© 1997 102 WVAQ 101.9/fm
Dishwalla
by Nite Trax Radio
J.R. Richards is stumped. The singer and keyboardist of Santa Barbara-bred Dishwalla has assumed the inauspicious task of coming up with a one-two description of his band's sound -- a mildly daring hybrid of soul, classic rock and alternative pop. Suffice it to say that ideas ain't coming too fast and furious. "I know, Alice in James," he laughs at long last, pleasantly satisfied. "Some guy once said we're a cross between Alice in Chains and Rick James. You know, I think he had something there."
Okay, every cerebrally double-jointed reader try to imagine Rick "Superfreak" James fronting glam-meisters-gone-grunge gurus Alice in Chains. If you've managed to get your heads around that, why stop now? Go ahead, take another surrealistic leap and envision that sound unleashed on a relatively small, conservative seaside town best known for the folkie offerings of Toad the Wet Sprocket and, yes, the aggressively awful surf-rat metal of Ugly Kid Joe.

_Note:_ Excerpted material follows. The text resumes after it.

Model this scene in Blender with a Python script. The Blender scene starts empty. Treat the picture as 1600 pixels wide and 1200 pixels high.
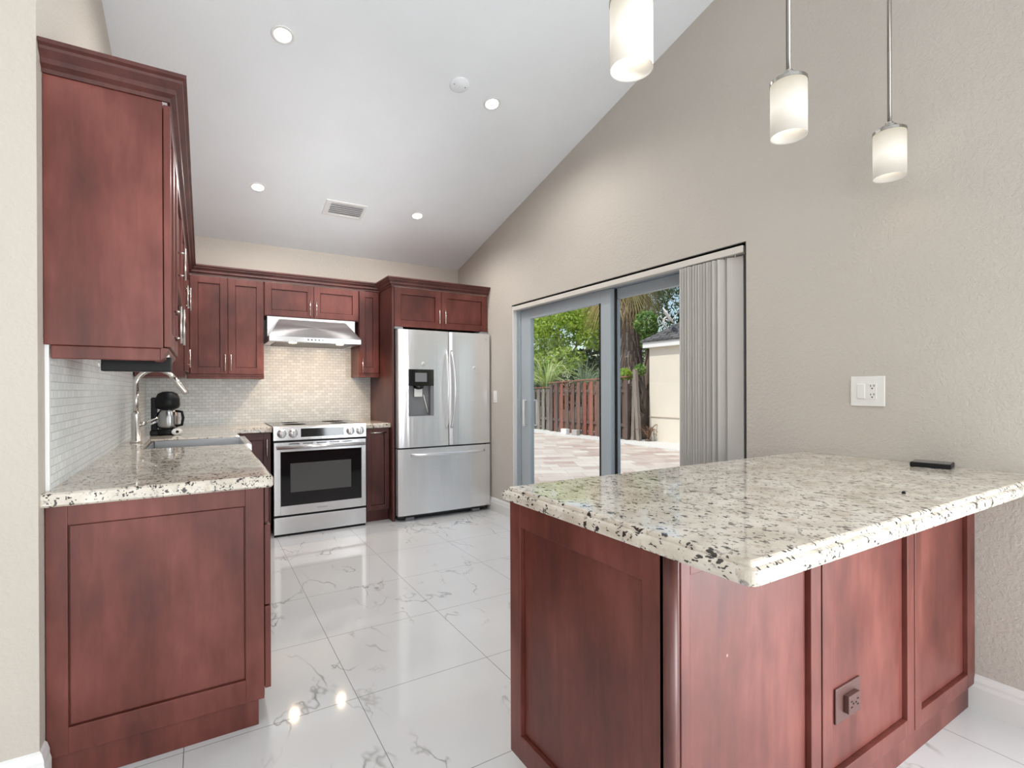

"A couple years ago, when we were just getting started, we didn't even consider what our hometown was going to think of us," Richards recalls. "We had more immediate things on our minds, like, how do we make all our different influences work well together without losing any of them? I mean, I was into '80s New Wave like the Cars and New Order; our drummer, George Pendergast, was into Mötley Crüe and Dokken; Rodney Browning, our guitarist, liked everything from AC/DC to Duran Duran; and Scot [Alexander, bass] was listening to old-school funk. Making all those styles jive to the point where each of us was happy with the results, that was tough; we were our toughest critics. Compared to us, the crowds at local places like The Underground and Voodoo Lounge seemed easy to please. I think they liked what we were doing."
Apparently so did producer Matt Wallace -- he of Paul Westerberg/Replacements fame -- who last year brought the essentially-unknown band on board his almost-completed If I Were a Carpenter tribute album. As luck would have it, they were suddenly sitting pretty alongside such notables as Sonic Youth, The Cranberries, Cracker, and Babes in Toyland. Not bad for a band named after an obscure Wired magazine reference to a pack of Indian entrepreneurs notorious for supplying the ghettos of New Delhi and Calcutta with bootlegged satellite dish transmissions (don't ask).
"We had just signed to A&M when we heard Matt was making the album," Richards explains. "I know, lately, it sounds kinda gimmicky to say, `I'm a really big Carpenters fan.' It's like a big fad -- everyone has rediscovered them. But I really am. When I was a kid, my parents listened to them all the time and I memorized the lyrics to a lot of the songs. And there was no way I wanted to miss out on the album, so we recorded an eight-track version of `Close to You' and got it over to Matt. He told us The Cranberries had already done that one, so we did `It's Gonna Take Some Time.' He liked it. The whole thing was totally unexpected."
But covering a celebrated tune by a legendary duo is one thing; making a solid long-player of your own material is quite another. It would seem that Dishwalla was thinking along these very lines, waxing their new debut release, Pet Your Friends, long before the dust settled on the Carpenters' tribute album. The album, eleven surprisingly accomplished, soulful grooves fired up with genuine fist-pumping near-arena rock, manages to balance out Richards' often over-the-top socially-conscious lyrics with smart songcraft and, thankfully, a sense of humor.
"I try to write meaningful songs," Richards notes. "There are some serious songs about families affected by alcoholism ["Haze"], and the ways children are taught to think of God ["Counting Blue Cars"], but music shouldn't always be too serious. It's rock and roll, right?
"That's where `Miss Emma Peel' comes in. I wrote that song for the character in The Avengers who I've had a crush on since I was eight. The way she'd beat the crap out of the bad guys without even messing up her hair or her leather outfit... she was totally rad. Man, I've been wanting to get that off my chest for a long time. That's the good thing about our music: we're the type of band that can deal with God and Emma Peel on the same album without missing a beat."